Sun, 14 Dec 1997

Women's rights protection an unfinished business

A man once asked me what I meant when I said, "Women's rights are human rights, and human rights are women's rights."

I asked him to think of all the rights he as a man enjoyed and apply them to women. What would it be like if his rights were taken away? What if he were not allowed to vote? Or inherit property? Or go to school? Or drive? Or hold a job outside his home? In America, It's easy to lose sight of the importance of human rights, because our freedoms are guaranteed for both men and women.

When I listen to the stories of women around the world, I am haunted by the sights, sounds and emotions of those who have been left out of the circle of human rights. A young woman forced into prostitution, dying of AIDS. A woman in a refugee camp, holding her children as they die in her arms. Women rape as a tactic of war or the victims of domestic abuse in their own homes. Women forced to have children in some countries, forced to abort them in others.

These women understand the importance of human rights because they've lived without them. They believe human rights are as essential to life as air or water. They know, in spite of everything they are told by culture and tradition, that these are the rights of the children of God.

This week marks the beginning of a year-long observation of these rights -- an opportunity to rededicate ourselves to the cause of equal rights for all humanity.

It was on Dec. 10, 1948, in the aftermath of the unspeakable horrors of World War II, that the United Nations General Assembly, prodded in large measure by Eleanor Roosevelt, chair of the U.N. Commission on Human Rights, adopted the Universal Declaration of Human Rights. If defines basic human rights, from life, liberty and security to freedom from slavery and torture.

In a controversial decision, historic for its time, the Declaration stated that all of the enumerated rights belong to men and women equally. Yet, even today -- 50 years later -- full economic, social and political opportunities for women remain too often an elusive goal.

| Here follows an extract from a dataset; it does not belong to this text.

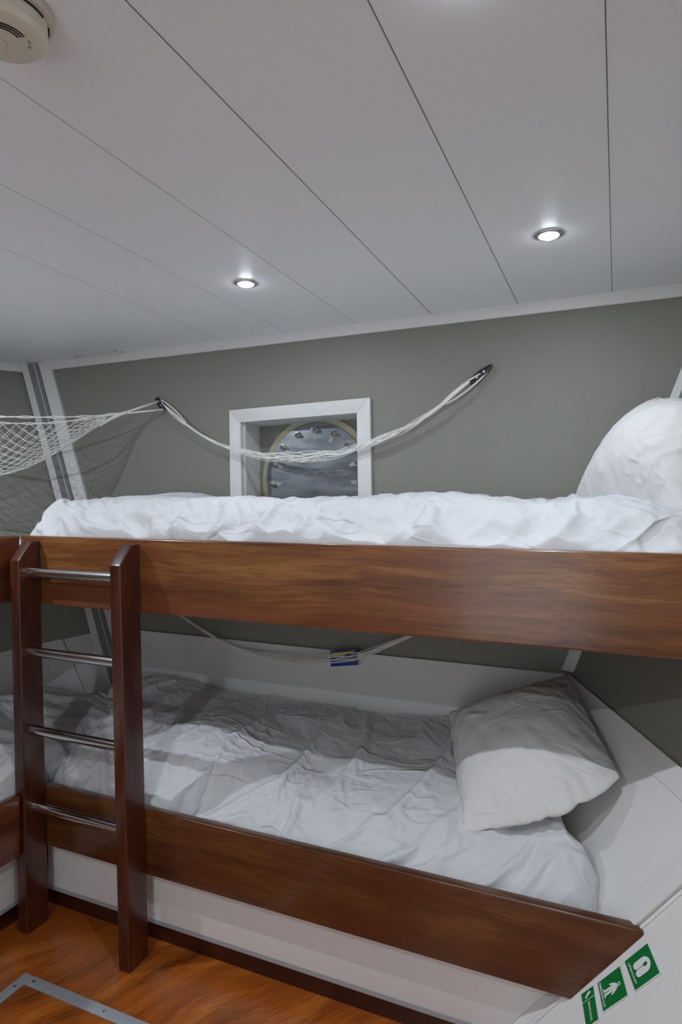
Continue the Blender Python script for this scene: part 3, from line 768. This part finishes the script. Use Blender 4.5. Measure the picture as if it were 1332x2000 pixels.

To be sure, we have made progress. Yet, in many places, the suffering of women continues, explained away as a "cultural phenomenon." inheritance rights for women fall behind those of men. Access by women to equal educational opportunities is limited, and illiteracy rates remain disproportionately high. In some countries, only men enjoy the right to vote, and women are trafficked as domestic servants, sweatshop workers and prostitutes.

There is no easy answer that will suddenly free women from these conditions. But, as we embark on this commemorative year, and as we approach the new century, it's time to bring all human beings into the full protection of this extraordinary promise.

How can we expect to make progress when women make up half of the world's population yet remain disproportionately poor? Women and children are 80 percent of the world's 23 million refugees. Two-thirds of the 130 million children not in school are girls.

Still too often, we fail to see the connection between women's rights and human rights. Freedom of speech and freedom of the press, the rights to petition the government and to assemble -- all these are essential. But think how much weaker these rights are in a nation where the majority of young women are illiterate. Rights on paper that can't be realized in practice are not really rights at all.

The full protection of the rights of women is the unfinished business of this turbulent century.

The beliefs inscribed in the Universal Declaration of Human Rights were not invented 50 years ago. They are not the work of a single woman or culture or country. Some of humanity's bravest lessons emerge only after its deepest tragedies. This Declaration took shape in a world ravaged by the horrors of militarism and fascism -- in the wake of the most violent revelation of the depths to which human beings can dehumanize one another. But these rights have been with us since civilization's first light.

It is time for the global community to embrace human rights and especially women's rights once and for all. Now, while we stand at the threshold of a new millennium, we must rededicate ourselves to completing the work that farsighted men and women started 50 years ago. We owe it to every woman who is not living in freedom and security. Women's rights, after all, are human rights, and human rights are women's rights.